In recent years, there have been calls from members of the Dalit community to remove the Roll of Honour tile. The Jaystambh is considered important by the Dalit community— most soldiers in the British Army, who defeated the Peshwas, belonged to the Mahar caste, and considered the win an assertion against the caste oppression they faced. Many see the act of putting the tile on Jaystambh as “a conspiracy by Brahminical forces to distort the history of the battle.” What began as a site of historical remembrance has become entangled in contemporary politics; activists and writers invoking its message of equality and resistance have faced vilification and imprisonment. The place has turned into a focal point of unanswered questions over caste identity and social justice, a hot-button issue many are afraid to touch in a Hindutva regime. But Ikkis engages with a very different part of the charged legacy: personal courage amid the futility of war, and a quest for peace between India and Pakistan.
Indian cinema rarely gets war right. It often mistakes spectacle for heroism, and noise for patriotism. Ikkis pulls away from that circus and turns its gaze where it belongs. It depicts courage as an act of clarity in chaos, not a cinematic pose. The film takes a measured view of courage, professionalism and the human cost of war. It remembers war as it is lived and lost, not as it is marketed. Raghavan achieves an alignment between the raw reality of battle and the humanity that survives within it. This restraint makes the film remarkable, and in some ways, redemptive, for Indian war cinema.
Khetarpal’s story has been told in outlines before—having been freshly commissioned into Poona Horse before the 1971 war, he was killed at the age of 21 and posthumously received the Param Vir Chakra. But Ikkis is not another routine biopic ticking off patriotic boxes. It traces Khetarpal’s journey not through mythic construction but ordinary detail. There are no exaggerated childhood tales of wrestling crocodiles in a river in Gujarat. Instead, we see a boy at the military academy missing cross-country enclosures, stumbling through after having caused the relegation of a course mate, and avoiding a tough boxing bout by faking illness.
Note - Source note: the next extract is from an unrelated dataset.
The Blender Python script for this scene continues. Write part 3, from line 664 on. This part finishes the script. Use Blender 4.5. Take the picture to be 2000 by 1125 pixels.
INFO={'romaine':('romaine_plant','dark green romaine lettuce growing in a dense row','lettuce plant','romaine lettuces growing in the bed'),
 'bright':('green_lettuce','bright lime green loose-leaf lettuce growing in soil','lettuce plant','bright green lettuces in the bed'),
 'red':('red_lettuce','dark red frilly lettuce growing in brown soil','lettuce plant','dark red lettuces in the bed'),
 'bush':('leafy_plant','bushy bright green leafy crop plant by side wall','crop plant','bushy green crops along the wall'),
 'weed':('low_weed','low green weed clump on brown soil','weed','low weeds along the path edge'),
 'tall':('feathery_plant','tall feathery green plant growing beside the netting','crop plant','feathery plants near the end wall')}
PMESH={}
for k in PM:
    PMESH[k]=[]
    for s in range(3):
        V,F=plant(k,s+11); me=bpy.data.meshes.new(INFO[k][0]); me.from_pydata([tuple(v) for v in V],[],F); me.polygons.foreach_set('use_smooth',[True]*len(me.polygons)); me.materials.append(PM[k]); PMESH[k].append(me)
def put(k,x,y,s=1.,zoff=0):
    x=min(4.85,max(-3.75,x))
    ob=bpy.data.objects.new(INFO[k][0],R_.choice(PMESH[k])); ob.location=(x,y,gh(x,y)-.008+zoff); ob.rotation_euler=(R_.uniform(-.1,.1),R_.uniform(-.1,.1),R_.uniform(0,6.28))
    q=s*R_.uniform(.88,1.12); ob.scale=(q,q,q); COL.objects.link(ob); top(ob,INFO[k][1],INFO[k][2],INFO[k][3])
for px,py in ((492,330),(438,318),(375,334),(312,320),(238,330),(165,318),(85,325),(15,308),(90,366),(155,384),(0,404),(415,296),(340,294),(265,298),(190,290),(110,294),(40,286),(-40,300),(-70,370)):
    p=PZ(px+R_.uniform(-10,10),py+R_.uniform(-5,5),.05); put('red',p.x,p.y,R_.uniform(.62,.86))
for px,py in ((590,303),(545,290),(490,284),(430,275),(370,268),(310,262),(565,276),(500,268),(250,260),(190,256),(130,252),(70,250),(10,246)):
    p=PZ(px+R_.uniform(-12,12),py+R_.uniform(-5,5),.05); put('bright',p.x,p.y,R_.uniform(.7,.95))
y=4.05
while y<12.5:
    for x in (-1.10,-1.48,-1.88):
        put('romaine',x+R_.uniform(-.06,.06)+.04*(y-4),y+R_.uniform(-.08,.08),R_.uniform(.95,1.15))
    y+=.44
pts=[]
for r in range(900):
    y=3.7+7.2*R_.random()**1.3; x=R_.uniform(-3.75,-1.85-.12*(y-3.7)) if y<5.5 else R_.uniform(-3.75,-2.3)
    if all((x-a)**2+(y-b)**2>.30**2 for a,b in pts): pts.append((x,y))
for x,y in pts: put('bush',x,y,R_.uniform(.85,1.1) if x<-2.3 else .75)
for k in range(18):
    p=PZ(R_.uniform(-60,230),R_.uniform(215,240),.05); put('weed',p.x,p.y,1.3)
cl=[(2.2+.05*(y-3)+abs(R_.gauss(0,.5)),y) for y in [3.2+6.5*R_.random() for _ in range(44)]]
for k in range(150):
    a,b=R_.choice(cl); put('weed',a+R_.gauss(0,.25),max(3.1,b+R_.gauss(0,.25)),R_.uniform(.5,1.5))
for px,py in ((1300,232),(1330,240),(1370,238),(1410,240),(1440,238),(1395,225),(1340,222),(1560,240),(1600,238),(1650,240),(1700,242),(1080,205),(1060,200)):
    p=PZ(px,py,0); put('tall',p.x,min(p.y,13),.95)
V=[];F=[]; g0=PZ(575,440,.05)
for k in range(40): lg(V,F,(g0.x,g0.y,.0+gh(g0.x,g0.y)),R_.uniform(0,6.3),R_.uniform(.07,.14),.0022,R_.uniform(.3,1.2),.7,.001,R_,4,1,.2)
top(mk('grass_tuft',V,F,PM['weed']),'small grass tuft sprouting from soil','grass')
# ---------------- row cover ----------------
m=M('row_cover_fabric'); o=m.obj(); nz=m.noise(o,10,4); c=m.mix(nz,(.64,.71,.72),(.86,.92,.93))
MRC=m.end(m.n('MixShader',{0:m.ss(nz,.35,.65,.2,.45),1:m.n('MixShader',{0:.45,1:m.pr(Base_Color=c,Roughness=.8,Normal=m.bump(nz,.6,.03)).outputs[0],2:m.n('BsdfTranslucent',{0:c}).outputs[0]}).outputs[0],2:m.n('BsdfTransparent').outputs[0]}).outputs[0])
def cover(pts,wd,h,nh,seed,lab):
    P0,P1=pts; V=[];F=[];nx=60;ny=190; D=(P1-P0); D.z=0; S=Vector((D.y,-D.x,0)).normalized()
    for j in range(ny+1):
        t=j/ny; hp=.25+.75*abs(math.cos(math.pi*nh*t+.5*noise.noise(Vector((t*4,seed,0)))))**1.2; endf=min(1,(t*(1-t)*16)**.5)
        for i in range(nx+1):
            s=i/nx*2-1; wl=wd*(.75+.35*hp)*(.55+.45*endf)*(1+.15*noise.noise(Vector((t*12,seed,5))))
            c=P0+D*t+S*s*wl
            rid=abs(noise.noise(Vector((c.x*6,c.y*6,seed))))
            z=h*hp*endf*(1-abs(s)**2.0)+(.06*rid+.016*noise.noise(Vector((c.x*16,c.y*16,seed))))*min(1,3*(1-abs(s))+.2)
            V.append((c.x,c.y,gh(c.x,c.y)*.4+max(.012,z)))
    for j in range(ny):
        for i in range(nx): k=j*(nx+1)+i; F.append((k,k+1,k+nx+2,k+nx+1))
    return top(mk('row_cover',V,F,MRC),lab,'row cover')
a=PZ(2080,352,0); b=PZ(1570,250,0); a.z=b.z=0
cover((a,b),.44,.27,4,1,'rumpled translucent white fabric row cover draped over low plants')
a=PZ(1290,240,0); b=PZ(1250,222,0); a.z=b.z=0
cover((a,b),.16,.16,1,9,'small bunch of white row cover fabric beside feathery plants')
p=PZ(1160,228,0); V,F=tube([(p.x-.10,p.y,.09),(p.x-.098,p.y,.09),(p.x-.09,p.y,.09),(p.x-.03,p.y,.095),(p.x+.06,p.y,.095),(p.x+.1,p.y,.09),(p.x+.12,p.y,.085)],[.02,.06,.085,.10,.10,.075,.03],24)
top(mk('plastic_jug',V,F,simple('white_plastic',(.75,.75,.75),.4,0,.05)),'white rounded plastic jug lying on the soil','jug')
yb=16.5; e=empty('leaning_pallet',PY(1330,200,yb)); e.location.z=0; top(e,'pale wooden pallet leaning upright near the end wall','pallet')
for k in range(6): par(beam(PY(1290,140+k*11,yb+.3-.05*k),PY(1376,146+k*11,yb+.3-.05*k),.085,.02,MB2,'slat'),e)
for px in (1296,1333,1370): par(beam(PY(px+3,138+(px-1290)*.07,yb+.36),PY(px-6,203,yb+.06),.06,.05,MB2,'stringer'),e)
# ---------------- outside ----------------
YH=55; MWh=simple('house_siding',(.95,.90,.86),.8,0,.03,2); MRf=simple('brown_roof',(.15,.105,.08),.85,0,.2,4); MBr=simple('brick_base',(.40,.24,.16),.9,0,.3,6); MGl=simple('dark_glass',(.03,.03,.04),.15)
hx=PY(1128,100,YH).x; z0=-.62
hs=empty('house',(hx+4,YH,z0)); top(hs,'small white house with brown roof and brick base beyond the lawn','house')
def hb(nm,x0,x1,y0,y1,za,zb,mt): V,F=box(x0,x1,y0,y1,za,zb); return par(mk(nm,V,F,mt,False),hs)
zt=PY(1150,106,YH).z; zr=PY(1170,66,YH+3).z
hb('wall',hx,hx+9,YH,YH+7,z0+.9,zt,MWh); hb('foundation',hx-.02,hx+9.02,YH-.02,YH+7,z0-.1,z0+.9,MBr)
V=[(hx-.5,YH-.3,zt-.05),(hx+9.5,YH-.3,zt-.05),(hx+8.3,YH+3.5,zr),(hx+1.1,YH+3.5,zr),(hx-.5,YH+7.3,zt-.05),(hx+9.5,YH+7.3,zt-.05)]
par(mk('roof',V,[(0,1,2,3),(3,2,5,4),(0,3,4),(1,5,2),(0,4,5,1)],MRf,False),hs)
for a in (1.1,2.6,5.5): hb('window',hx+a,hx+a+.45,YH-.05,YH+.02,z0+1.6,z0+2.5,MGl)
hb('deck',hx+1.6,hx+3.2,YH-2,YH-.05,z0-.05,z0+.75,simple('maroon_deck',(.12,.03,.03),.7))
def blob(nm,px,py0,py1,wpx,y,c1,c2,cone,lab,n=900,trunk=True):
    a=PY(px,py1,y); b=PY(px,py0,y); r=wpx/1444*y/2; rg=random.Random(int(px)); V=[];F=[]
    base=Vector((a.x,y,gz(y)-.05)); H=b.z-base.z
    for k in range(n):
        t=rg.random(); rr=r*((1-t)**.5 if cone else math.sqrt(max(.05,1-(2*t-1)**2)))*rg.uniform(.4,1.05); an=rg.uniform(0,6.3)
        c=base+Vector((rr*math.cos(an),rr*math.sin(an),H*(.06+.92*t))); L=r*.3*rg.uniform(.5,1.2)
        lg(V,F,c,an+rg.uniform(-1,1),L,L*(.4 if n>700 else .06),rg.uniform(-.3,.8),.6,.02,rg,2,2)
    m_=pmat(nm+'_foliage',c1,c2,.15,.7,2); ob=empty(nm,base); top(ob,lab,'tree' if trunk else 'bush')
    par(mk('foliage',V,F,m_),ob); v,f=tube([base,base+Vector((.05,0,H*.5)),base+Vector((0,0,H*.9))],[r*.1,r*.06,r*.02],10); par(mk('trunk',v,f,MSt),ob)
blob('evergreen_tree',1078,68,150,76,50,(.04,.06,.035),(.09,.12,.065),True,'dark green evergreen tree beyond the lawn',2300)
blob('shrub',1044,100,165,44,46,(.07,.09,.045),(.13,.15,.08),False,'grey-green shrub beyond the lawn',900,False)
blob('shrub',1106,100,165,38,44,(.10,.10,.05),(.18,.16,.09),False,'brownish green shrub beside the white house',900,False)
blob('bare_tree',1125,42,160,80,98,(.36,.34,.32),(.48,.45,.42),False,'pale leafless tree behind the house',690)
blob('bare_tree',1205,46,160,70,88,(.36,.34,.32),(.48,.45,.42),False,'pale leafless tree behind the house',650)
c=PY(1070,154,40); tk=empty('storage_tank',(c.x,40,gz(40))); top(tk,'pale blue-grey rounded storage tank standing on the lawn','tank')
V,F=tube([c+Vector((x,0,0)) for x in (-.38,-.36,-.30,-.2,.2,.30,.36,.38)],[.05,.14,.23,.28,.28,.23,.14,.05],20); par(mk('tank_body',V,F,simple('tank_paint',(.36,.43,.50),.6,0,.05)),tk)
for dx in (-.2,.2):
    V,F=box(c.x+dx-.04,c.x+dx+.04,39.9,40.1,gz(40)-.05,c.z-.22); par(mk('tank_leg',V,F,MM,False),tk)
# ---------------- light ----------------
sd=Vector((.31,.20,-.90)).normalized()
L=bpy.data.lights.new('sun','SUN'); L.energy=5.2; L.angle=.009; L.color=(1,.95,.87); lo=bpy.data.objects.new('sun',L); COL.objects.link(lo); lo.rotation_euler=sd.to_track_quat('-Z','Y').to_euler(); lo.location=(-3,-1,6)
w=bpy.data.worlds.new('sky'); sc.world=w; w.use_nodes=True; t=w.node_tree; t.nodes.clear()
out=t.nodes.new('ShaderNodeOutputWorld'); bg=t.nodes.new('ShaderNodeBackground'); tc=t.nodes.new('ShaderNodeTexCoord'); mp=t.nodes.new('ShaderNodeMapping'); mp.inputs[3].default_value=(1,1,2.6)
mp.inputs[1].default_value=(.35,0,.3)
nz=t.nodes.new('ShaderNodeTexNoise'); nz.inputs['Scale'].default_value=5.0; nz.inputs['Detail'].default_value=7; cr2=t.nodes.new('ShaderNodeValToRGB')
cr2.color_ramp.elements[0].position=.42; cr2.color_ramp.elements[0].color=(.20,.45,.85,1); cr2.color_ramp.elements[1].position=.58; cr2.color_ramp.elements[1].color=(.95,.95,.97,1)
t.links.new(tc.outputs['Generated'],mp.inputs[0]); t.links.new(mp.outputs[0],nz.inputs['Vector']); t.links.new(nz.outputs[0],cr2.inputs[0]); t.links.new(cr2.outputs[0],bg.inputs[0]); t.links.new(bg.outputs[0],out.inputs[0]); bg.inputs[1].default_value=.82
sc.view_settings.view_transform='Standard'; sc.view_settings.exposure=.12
Even though the film starts with two lines of a Kaifi Azmi song from the 1964 war film Haqeeqat, it feels more like the spiritual heir of Vijeta, the 1982 Govind Nihalani film supported by the Indian Air Force, which also focussed on the 1971 war. Vijeta was rooted in the horrors of Partition—a Sikh father, played by Shashi Kapoor, refuses to pass on his trauma and hatred to his fighter pilot son who fights in the war. Like Farhan Akhtar’s Lakshya, which came much later, Vijeta held a contemplative gaze towards a young man’s self-discovery within military discipline. The difference is that Khetrapal never grew old enough to complete that arc. He remains twenty-one forever, a boy frozen between youth and eternity.